# [Data excerpt]
[start]

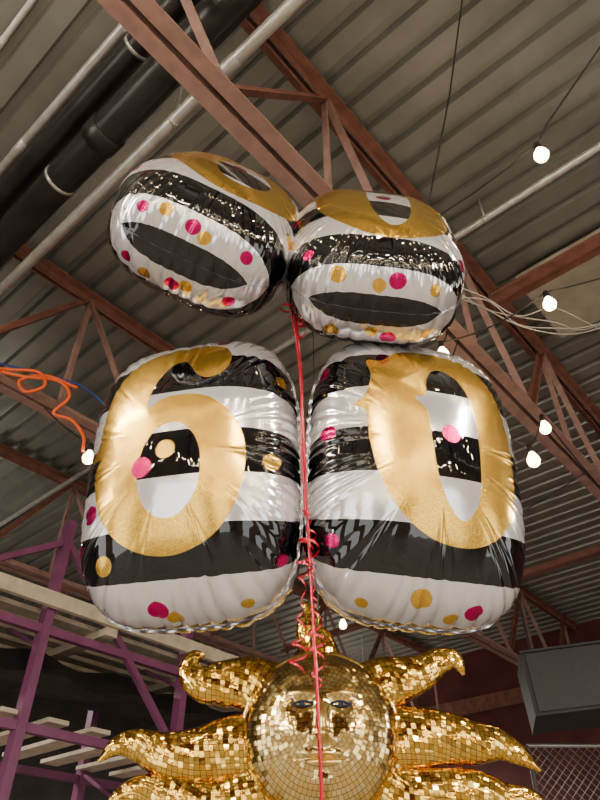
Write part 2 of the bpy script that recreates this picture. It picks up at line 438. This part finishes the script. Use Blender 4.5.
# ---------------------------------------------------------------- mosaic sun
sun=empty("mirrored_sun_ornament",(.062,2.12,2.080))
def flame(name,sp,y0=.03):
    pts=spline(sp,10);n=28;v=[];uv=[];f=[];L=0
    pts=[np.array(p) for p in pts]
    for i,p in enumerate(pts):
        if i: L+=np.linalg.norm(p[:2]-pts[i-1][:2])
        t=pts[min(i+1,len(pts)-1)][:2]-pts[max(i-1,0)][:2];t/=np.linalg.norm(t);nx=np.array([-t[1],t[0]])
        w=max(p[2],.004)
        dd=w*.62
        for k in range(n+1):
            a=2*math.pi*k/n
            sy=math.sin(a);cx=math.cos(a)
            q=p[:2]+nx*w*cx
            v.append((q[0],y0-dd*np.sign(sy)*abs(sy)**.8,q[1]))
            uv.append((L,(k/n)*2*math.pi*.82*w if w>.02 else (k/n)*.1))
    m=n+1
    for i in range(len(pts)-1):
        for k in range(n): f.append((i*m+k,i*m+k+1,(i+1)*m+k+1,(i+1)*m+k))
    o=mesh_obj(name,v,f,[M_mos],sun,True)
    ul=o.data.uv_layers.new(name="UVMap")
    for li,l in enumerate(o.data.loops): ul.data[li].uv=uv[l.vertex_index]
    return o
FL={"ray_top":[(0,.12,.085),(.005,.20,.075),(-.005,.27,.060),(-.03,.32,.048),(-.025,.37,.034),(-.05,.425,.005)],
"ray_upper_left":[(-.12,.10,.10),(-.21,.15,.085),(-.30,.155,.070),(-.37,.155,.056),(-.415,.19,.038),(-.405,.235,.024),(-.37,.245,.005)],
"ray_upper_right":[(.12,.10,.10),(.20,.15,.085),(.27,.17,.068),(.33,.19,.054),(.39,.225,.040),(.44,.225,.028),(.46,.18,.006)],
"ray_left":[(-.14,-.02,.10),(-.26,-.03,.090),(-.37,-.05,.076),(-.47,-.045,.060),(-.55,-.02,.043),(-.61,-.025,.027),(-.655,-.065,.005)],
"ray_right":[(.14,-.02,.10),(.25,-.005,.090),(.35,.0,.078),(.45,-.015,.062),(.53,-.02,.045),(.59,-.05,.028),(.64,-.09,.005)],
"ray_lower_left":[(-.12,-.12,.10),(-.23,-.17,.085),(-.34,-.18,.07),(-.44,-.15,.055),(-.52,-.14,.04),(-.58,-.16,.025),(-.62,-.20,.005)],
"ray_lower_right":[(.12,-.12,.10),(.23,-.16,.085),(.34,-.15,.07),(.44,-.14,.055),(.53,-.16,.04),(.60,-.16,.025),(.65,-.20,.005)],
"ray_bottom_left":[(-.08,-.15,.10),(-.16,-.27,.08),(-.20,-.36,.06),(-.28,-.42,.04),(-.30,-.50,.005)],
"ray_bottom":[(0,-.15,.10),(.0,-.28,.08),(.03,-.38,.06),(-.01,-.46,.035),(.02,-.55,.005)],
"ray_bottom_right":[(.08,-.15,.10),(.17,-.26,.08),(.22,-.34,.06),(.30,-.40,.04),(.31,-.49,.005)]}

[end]

# [Given instruction]
Extract every line of the data exactly; pictures stay out.

# [Answer for the task]
Write part 2 of the bpy script that recreates this picture. It picks up at line 438. This part finishes the script. Use Blender 4.5.
# ---------------------------------------------------------------- mosaic sun
sun=empty("mirrored_sun_ornament",(.062,2.12,2.080))
def flame(name,sp,y0=.03):
    pts=spline(sp,10);n=28;v=[];uv=[];f=[];L=0
    pts=[np.array(p) for p in pts]
    for i,p in enumerate(pts):
        if i: L+=np.linalg.norm(p[:2]-pts[i-1][:2])
        t=pts[min(i+1,len(pts)-1)][:2]-pts[max(i-1,0)][:2];t/=np.linalg.norm(t);nx=np.array([-t[1],t[0]])
        w=max(p[2],.004)
        dd=w*.62
        for k in range(n+1):
            a=2*math.pi*k/n
            sy=math.sin(a);cx=math.cos(a)
            q=p[:2]+nx*w*cx
            v.append((q[0],y0-dd*np.sign(sy)*abs(sy)**.8,q[1]))
            uv.append((L,(k/n)*2*math.pi*.82*w if w>.02 else (k/n)*.1))
    m=n+1
    for i in range(len(pts)-1):
        for k in range(n): f.append((i*m+k,i*m+k+1,(i+1)*m+k+1,(i+1)*m+k))
    o=mesh_obj(name,v,f,[M_mos],sun,True)
    ul=o.data.uv_layers.new(name="UVMap")
    for li,l in enumerate(o.data.loops): ul.data[li].uv=uv[l.vertex_index]
    return o
FL={"ray_top":[(0,.12,.085),(.005,.20,.075),(-.005,.27,.060),(-.03,.32,.048),(-.025,.37,.034),(-.05,.425,.005)],
"ray_upper_left":[(-.12,.10,.10),(-.21,.15,.085),(-.30,.155,.070),(-.37,.155,.056),(-.415,.19,.038),(-.405,.235,.024),(-.37,.245,.005)],
"ray_upper_right":[(.12,.10,.10),(.20,.15,.085),(.27,.17,.068),(.33,.19,.054),(.39,.225,.040),(.44,.225,.028),(.46,.18,.006)],
"ray_left":[(-.14,-.02,.10),(-.26,-.03,.090),(-.37,-.05,.076),(-.47,-.045,.060),(-.55,-.02,.043),(-.61,-.025,.027),(-.655,-.065,.005)],
"ray_right":[(.14,-.02,.10),(.25,-.005,.090),(.35,.0,.078),(.45,-.015,.062),(.53,-.02,.045),(.59,-.05,.028),(.64,-.09,.005)],
"ray_lower_left":[(-.12,-.12,.10),(-.23,-.17,.085),(-.34,-.18,.07),(-.44,-.15,.055),(-.52,-.14,.04),(-.58,-.16,.025),(-.62,-.20,.005)],
"ray_lower_right":[(.12,-.12,.10),(.23,-.16,.085),(.34,-.15,.07),(.44,-.14,.055),(.53,-.16,.04),(.60,-.16,.025),(.65,-.20,.005)],
"ray_bottom_left":[(-.08,-.15,.10),(-.16,-.27,.08),(-.20,-.36,.06),(-.28,-.42,.04),(-.30,-.50,.005)],
"ray_bottom":[(0,-.15,.10),(.0,-.28,.08),(.03,-.38,.06),(-.01,-.46,.035),(.02,-.55,.005)],
"ray_bottom_right":[(.08,-.15,.10),(.17,-.26,.08),(.22,-.34,.06),(.30,-.40,.04),(.31,-.49,.005)]}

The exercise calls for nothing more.